### Exercise requirements
Write the line that includes "Keep writing the" and all subsequent lines, exactly as written, and nothing more.

### Data provided
------------------------------------------------
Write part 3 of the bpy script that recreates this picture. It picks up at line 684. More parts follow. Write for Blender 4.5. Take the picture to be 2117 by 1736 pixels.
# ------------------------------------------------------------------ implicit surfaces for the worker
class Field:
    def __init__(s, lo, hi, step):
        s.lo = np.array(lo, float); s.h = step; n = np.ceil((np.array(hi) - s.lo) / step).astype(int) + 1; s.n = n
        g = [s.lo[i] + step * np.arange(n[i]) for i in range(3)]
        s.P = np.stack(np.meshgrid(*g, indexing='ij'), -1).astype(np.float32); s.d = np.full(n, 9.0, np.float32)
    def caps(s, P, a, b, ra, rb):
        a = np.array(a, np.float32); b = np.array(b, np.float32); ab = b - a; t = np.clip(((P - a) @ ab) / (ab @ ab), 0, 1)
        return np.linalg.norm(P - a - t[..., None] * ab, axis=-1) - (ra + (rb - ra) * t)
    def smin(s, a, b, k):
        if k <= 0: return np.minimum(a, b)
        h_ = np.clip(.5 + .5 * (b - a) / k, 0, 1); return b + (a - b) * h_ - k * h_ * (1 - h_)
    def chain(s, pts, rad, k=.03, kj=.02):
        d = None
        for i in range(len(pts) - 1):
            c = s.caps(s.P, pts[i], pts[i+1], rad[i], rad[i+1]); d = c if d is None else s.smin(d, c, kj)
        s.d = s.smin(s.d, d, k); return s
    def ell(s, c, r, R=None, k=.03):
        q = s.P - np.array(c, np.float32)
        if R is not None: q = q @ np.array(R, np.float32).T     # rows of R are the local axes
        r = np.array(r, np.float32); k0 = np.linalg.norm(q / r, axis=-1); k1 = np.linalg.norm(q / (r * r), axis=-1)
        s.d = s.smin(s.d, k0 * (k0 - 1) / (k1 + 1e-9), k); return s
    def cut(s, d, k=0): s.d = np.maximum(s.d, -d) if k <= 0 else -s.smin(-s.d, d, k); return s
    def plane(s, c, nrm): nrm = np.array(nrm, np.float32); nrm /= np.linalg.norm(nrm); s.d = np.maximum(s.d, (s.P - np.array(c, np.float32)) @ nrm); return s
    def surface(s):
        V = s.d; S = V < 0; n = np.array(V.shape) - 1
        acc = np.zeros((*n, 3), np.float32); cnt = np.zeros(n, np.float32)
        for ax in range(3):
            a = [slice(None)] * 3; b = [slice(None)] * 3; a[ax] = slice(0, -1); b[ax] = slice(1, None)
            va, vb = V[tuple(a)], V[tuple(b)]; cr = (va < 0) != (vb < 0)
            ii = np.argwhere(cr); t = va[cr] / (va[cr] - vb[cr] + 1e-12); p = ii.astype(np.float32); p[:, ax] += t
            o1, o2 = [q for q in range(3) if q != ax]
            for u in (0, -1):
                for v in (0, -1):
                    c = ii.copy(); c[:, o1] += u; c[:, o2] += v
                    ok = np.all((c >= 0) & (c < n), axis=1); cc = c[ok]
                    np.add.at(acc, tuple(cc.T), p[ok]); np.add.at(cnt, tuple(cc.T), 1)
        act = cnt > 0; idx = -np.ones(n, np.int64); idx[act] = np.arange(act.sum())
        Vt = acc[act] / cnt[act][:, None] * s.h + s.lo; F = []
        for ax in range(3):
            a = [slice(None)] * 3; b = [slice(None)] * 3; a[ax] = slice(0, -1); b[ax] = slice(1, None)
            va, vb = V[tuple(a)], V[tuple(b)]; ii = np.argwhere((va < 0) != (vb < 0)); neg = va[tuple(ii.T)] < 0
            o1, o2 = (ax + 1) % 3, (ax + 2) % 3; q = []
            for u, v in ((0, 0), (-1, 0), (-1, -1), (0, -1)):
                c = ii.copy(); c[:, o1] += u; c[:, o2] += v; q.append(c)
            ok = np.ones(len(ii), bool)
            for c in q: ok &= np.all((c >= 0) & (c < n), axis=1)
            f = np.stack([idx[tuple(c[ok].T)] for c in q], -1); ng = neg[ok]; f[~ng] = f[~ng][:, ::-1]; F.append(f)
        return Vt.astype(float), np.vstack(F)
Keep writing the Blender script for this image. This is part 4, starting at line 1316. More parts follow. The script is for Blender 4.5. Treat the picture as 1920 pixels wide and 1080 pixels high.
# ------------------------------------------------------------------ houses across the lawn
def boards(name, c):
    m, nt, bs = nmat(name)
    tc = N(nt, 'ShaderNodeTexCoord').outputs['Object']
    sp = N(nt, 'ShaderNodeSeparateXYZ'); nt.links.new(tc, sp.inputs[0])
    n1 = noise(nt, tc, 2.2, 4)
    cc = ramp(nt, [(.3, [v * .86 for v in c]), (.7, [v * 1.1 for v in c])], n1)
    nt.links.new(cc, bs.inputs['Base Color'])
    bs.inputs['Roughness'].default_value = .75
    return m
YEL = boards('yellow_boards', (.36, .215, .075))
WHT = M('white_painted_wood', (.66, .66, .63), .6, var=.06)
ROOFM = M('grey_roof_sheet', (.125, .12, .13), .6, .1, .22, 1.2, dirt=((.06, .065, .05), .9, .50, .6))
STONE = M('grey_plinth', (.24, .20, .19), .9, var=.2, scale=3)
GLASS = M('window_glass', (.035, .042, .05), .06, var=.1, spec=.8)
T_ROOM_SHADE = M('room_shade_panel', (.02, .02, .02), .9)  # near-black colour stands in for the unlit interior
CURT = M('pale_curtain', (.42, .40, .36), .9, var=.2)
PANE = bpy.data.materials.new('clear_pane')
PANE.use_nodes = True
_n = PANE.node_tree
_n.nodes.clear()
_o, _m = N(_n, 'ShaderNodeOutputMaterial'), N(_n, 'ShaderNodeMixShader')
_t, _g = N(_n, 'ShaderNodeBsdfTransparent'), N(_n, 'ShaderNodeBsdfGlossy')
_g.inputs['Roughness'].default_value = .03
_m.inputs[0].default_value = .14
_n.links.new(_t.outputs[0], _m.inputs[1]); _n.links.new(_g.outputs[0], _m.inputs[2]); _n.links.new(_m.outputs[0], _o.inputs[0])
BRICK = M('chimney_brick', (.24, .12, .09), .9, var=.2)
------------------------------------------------
### Solution below
Keep writing the Blender script for this image. This is part 4, starting at line 1316. More parts follow. The script is for Blender 4.5. Treat the picture as 1920 pixels wide and 1080 pixels high.
# ------------------------------------------------------------------ houses across the lawn
def boards(name, c):
    m, nt, bs = nmat(name)
    tc = N(nt, 'ShaderNodeTexCoord').outputs['Object']
    sp = N(nt, 'ShaderNodeSeparateXYZ'); nt.links.new(tc, sp.inputs[0])
    n1 = noise(nt, tc, 2.2, 4)
    cc = ramp(nt, [(.3, [v * .86 for v in c]), (.7, [v * 1.1 for v in c])], n1)
    nt.links.new(cc, bs.inputs['Base Color'])
    bs.inputs['Roughness'].default_value = .75
    return m
YEL = boards('yellow_boards', (.36, .215, .075))
WHT = M('white_painted_wood', (.66, .66, .63), .6, var=.06)
ROOFM = M('grey_roof_sheet', (.125, .12, .13), .6, .1, .22, 1.2, dirt=((.06, .065, .05), .9, .50, .6))
STONE = M('grey_plinth', (.24, .20, .19), .9, var=.2, scale=3)
GLASS = M('window_glass', (.035, .042, .05), .06, var=.1, spec=.8)
T_ROOM_SHADE = M('room_shade_panel', (.02, .02, .02), .9)  # near-black colour stands in for the unlit interior
CURT = M('pale_curtain', (.42, .40, .36), .9, var=.2)
PANE = bpy.data.materials.new('clear_pane')
PANE.use_nodes = True
_n = PANE.node_tree
_n.nodes.clear()
_o, _m = N(_n, 'ShaderNodeOutputMaterial'), N(_n, 'ShaderNodeMixShader')
_t, _g = N(_n, 'ShaderNodeBsdfTransparent'), N(_n, 'ShaderNodeBsdfGlossy')
_g.inputs['Roughness'].default_value = .03
_m.inputs[0].default_value = .14
_n.links.new(_t.outputs[0], _m.inputs[1]); _n.links.new(_g.outputs[0], _m.inputs[2]); _n.links.new(_m.outputs[0], _o.inputs[0])
BRICK = M('chimney_brick', (.24, .12, .09), .9, var=.2)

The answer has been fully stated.